Tuesday, 12 December 2017

The Doyen of Gower Photographers

Photography is a real art form. In the 1950s two young men from Mumbles developed an interest in wildlife and photography. They had a healthy rivalry, producing some fine black and white images of Gower. Over the years, through publications such as ‘The Gower Journal’, Harold gradually emerged as the ‘unofficial’ photographer of all things Gower - the doyen of local photographers. His work became know well beyond the confines of Gower, and he is still a national force in the Royal Photographic Society, of which he is a fellow.

Naturally Harold’s work eventually appeared in book form, ‘Gower Images’ in the 1980s containing a lovely set of black and white images, and ‘Gower in Focus’ in 2007, a similar work, but this time on colour. Harold’s unique style and quality shine through in both publications, as do his intimate feelings for Gower in the images portrayed.

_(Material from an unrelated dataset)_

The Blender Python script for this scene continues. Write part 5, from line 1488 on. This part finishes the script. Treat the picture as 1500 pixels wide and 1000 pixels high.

On a cold winter’s afternoon, with a gale blowing outside, I thumb through the pages of Harold’s books. There are several photographs of birds, but it’s the mood of the images that is most striking. Sea and sky feature large, but perhaps the most captivating photograph is the one on the front cover of ‘Gower Images’ of the sun setting behind the wreck of the ‘Helvetia’ on Rhosilli Beach; it’s magic.

There are other Gower photographers of course, and several come to mind. Peter Douglas-Jones, a disciple of Harold, published ‘Three Corners of Gower’ a few years ago. Containing a wonderful selection of colour photographs, it is mostly devoted to landscape. Since the advent of digital photography, many have turned their hands to taking pictures on Gower, and there is now a plethora of postcards and booklets for sale at touristy places. Several photographic calendars appear each year, and there are no doubt millions of photographs on countless websites. All these have their own special merit, but to capture the real essence of this wonderful place, I need to return to Harold’s early black and white masterpieces, and I sometimes have the privilege of seeing the original prints.